**REQUIREMENTS**
Collect every line below that contains the word "picture".

[Records with scene code]
* * * * *

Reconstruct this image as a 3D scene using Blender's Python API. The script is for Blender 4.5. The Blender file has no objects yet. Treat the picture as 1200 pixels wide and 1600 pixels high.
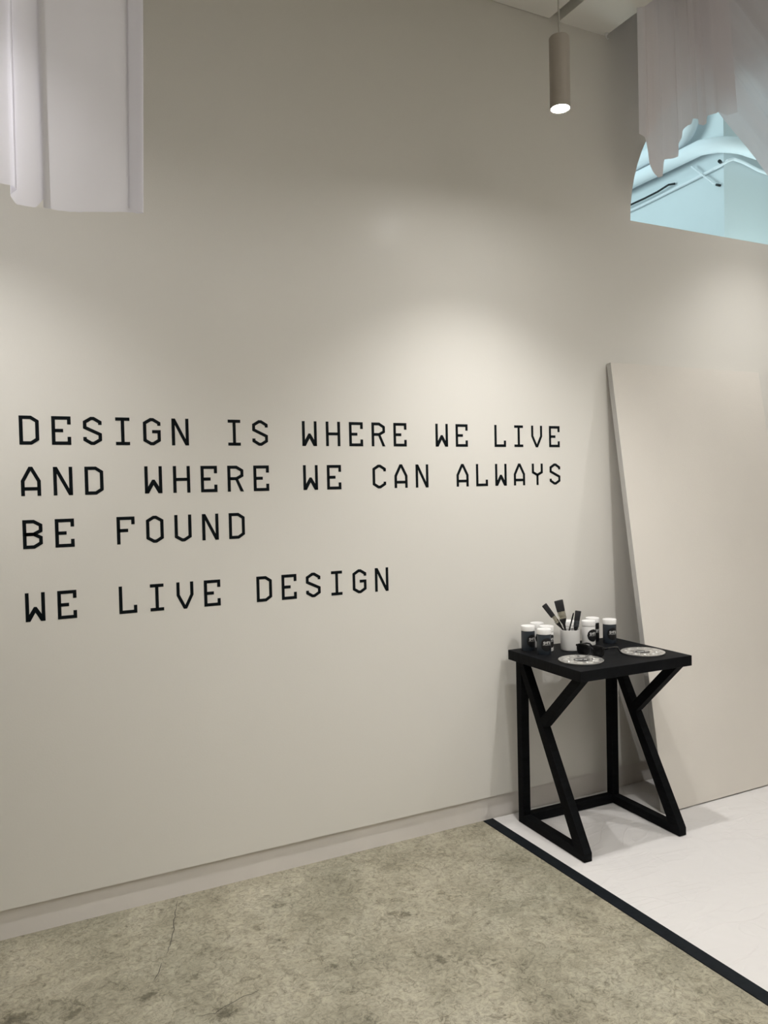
import bpy, math, random
from mathutils import Vector, Matrix, noise
random.seed(7)
S = bpy.context.scene
COL = S.collection

# ------------------------------------------------------------------ camera
F_PX, CAM_D, CAM_H = 1234.88, 3.0496, 1.55
YAW, PITCH, ROLL = 0.46517, 0.02754, -0.022997
fwd = Vector((math.sin(YAW)*math.cos(PITCH), math.cos(YAW)*math.cos(PITCH), -math.sin(PITCH)))
rgt0 = Vector((math.cos(YAW), -math.sin(YAW), 0))
up0 = rgt0.cross(fwd)
RGT = rgt0*math.cos(ROLL) + up0*math.sin(ROLL)
UPV = up0*math.cos(ROLL) - rgt0*math.sin(ROLL)
cd = bpy.data.cameras.new('camera')
cam = bpy.data.objects.new('camera', cd)
COL.objects.link(cam)
cd.sensor_fit = 'VERTICAL'
cd.sensor_height = 36.0
cd.lens = F_PX/1600*36.0
cd.clip_start = 0.05
m = Matrix((RGT, UPV, -fwd)).transposed().to_4x4()
m.translation = Vector((0, -CAM_D, CAM_H))
cam.matrix_world = m
S.camera = cam

# ------------------------------------------------------------------ world, view, lights
w = bpy.data.worlds.new('world')
S.world = w
w.use_nodes = True
w.node_tree.nodes['Background'].inputs[0].default_value = (0.8, 0.85, 0.9, 1)
w.node_tree.nodes['Background'].inputs[1].default_value = 0.05
S.view_settings.view_transform = 'Standard'
S.view_settings.look = 'None'
S.view_settings.gamma = 1
S.view_settings.use_curve_mapping = False
S.view_settings.exposure = 0.0

LAMP_Z = 2.95
LAMP_COL = (1.0, 0.982, 0.965)
LG = dict(A=74.0, B=70.0, C=58.0, D=62.0, E=26.0, G=92.0, H=43.0, I=21.0)   # lamp and added fill powers in watts


def light(name, kind, loc, energy, color, target=None, **kw):
    d = bpy.data.lights.new(name, kind)
    d.energy = energy
    d.color = color
    for k, v in kw.items():
        setattr(d, k, v)
    o = bpy.data.objects.new(name, d)
    COL.objects.link(o)
    o.location = loc
    if target is not None:
        o.rotation_euler = (Vector(target)-Vector(loc)).to_track_quat('-Z', 'Y').to_euler()
    return o


# unseen area light added behind the camera, bounced off the ceiling as ambient fill
light('added_ceiling_fill', 'AREA', (2.0, -4.2, 2.2), LG['G'], (1.0, 0.98, 0.965), (2.0, -4.2, 5), shape='RECTANGLE', size=1.2, size_y=1.2, spread=math.radians(130))
# cool area lights standing in for the light beyond the arched opening
light('back_room_light', 'AREA', (2.3, 2.0, 3.7), LG['H'], (0.72, 0.96, 1.0), (4.85, 1.5, 3.5), shape='RECTANGLE', size=1.4, size_y=1.2)
light('back_room_light', 'AREA', (5.1, 0.50, 1.8), LG['I'], (0.72, 0.96, 1.0), (5.15, 1.0, 3.9), shape='RECTANGLE', size=0.5, size_y=0.4)  # unseen fill added below the sill to brighten the facing wall


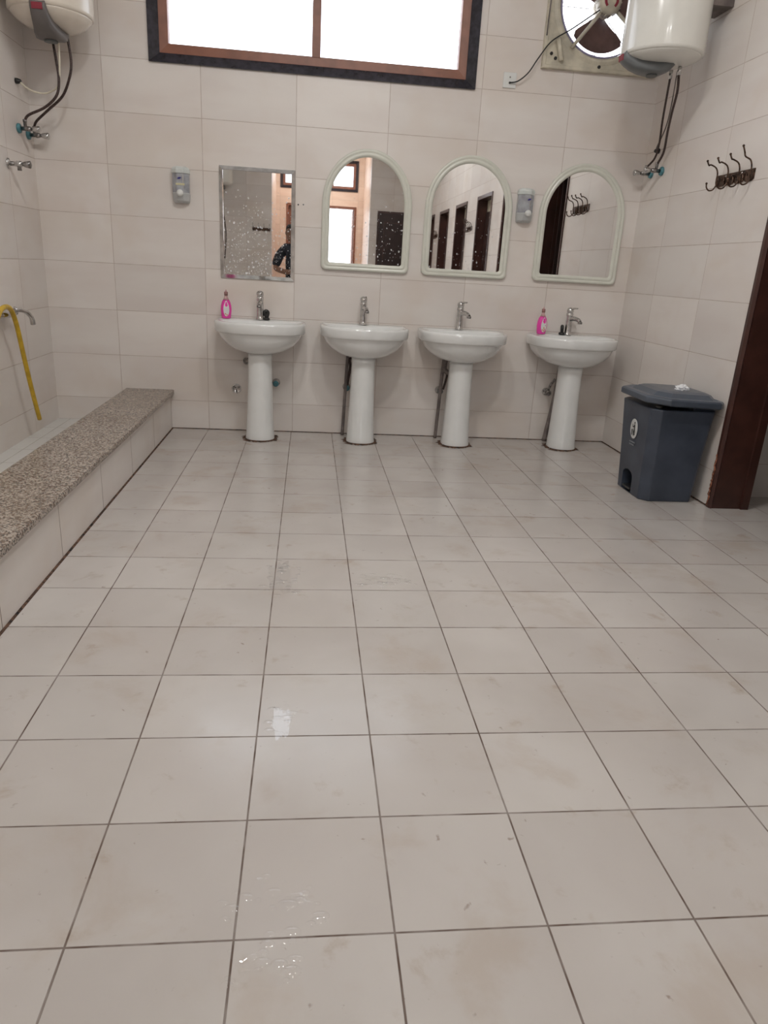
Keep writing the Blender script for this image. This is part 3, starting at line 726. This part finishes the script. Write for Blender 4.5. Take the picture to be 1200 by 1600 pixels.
hose([(XR-.045, 4.10, 1.93), (2.385, 4.04, 1.98), (2.350, 3.93, 2.047), (2.288, 3.80, 2.15), (2.222, 3.65, 2.257), (2.179, 3.55, 2.325)], .0066, M_hose, 'dark braided hose from the right heater, the left one')
hose([(XR-.045, 3.945, 1.93), (2.366, 3.88, 1.995), (2.310, 3.75, 2.09), (2.257, 3.62, 2.169), (2.222, 3.52, 2.255), (2.186, 3.46, 2.325)], .0075, M_hose, 'dark braided hose from the right heater, the right one')
hose([(XR-.02, 4.046, 2.025), (2.375, 4.01, 2.045), (2.316, 3.80, 2.117), (2.26, 3.65, 2.209), (2.195, 3.505, 2.35)], .0038, M_pipe, 'thin brown cable between the hoses of the right heater', 'cable', 'power_cable')
def plug(loc, s, label):
    t = thing('cable_outlet', loc, label, 'outlet')
    MB().lathe([(.016, 0), (.016, .012*s), (.010, .03*s), (.005, .034*s)], ax='X', n=14).build('gland', M_black, t)
plug((XL, 4.024, 2.120), 1, 'black cable gland on the left wall under the heater')
plug((XR, 4.046, 2.025), -1, 'black cable gland on the right wall beside the hoses')
hose([(-1.63, -6.3, 1.2), (-1.60, -6.3, 1.7), (-1.66, -6.25, 2.2), (-1.70, -6.2, 2.55)], .012, M_hose, 'dark hose below the rear heater, seen in the rectangular mirror')

# wall tap on the left wall
t = thing('wall_tap', (XL, 3.775, 1.645), 'small chrome wall tap high on the left wall without hose', 'tap')
MB().lathe([(.030, 0), (.029, .006), (.012, .012)], ax='X', n=24).build('flange', M_chrome, t)
MB().lathe([(.012, .01), (.013, .045), (.017, .05), (.017, .075), (.010, .08)], ax='X', n=18).build('body', M_chrome, t)
MB().lathe([(.010, .08), (.016, .095), (.021, .125), (.014, .128)], ax='X', n=8).build('handle', M_dchrome, t)
MB().lathe([(.012, -.035), (.011, -.01), (.009, 0)], (.062, 0, 0), n=16).build('outlet', M_dchrome, t)
# mixer with hose over it
t = thing('bib_mixer', (XL, 3.38, .825), 'chrome wall mixer with long spout and yellow hose over it', 'tap')
for y in (-.08, .08): MB().lathe([(.030, 0), (.029, .006), (.014, .012), (.013, .05)], (0, y, -.005), 'X', 20).build('flange', M_chrome, t)
MB().tube([(.052, -.10, 0), (.052, -.04, 0), (.052, .04, 0), (.052, .10, 0)], [.020, .026, .026, .020], 16).build('body', M_chrome, t)
for y, s in ((-.10, -1), (.10, 1)):
    hm = MB().ball((.055, y+s*.012, .0), .018); hm.tube([(.055, y+s*.012, .014), (.055, y+s*.014, .032)], .006, 8, False)
    hm.build('handle', M_chrome, t)
MB().tube([(.06, .05, .008), (.08, .09, .016), (.10, .15, .004), (.112, .197, -.030), (.115, .212, -.072)], [.015, .014, .013, .013, .016], 14).build('spout', M_chrome, t)
mb = MB().tube([(-1.555, 3.00, .62), (-1.548, 3.07, .76), (-1.545, 3.15, .848), (-1.545, 3.235, .872), (-1.548, 3.31, .855), (-1.552, 3.365, .80), (-1.555, 3.405, .72), (-1.555, 3.45, .566), (-1.555, 3.516, .365), (-1.555, 3.591, .172)], .0135, 14)
mb.tube([(-1.555, 3.00, .62), (-1.57, 2.95, .40), (-1.57, 2.90, .15), (-1.53, 2.82, .062), (-1.43, 2.65, .060)], .0135, 14)
tag(mb.build('garden_hose', M_yel), 'yellow hose draped over the chrome mixer on the left wall', 'hose')

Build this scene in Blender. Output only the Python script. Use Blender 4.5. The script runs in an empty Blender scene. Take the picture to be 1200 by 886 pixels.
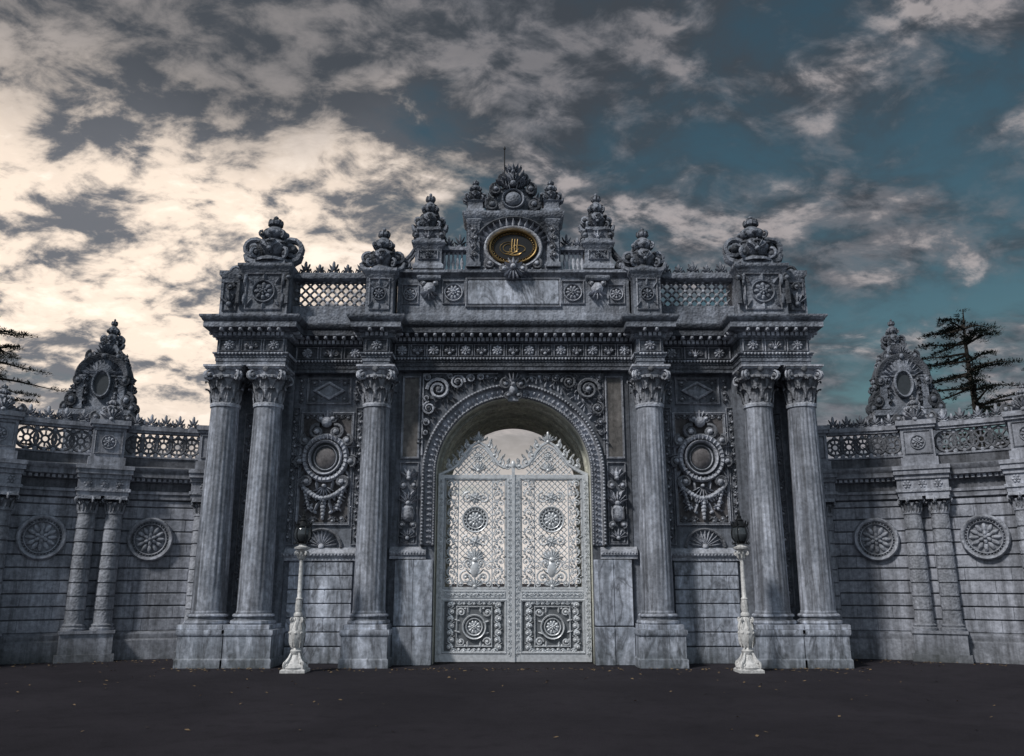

* * * * *

**ANSWER TO THIS PROBLEM**
Reconstruct this image as a 3D scene using Blender's Python API. The script is for Blender 4.5. The Blender file has no objects yet. Treat the picture as 1200 pixels wide and 1600 pixels high.
Keep writing the Blender script for this image. This is part 3, starting at line 726. This part finishes the script. Write for Blender 4.5. Take the picture to be 1200 by 1600 pixels.
Build this scene in Blender. Output only the Python script. Use Blender 4.5. The script runs in an empty Blender scene. Take the picture to be 1200 by 886 pixels.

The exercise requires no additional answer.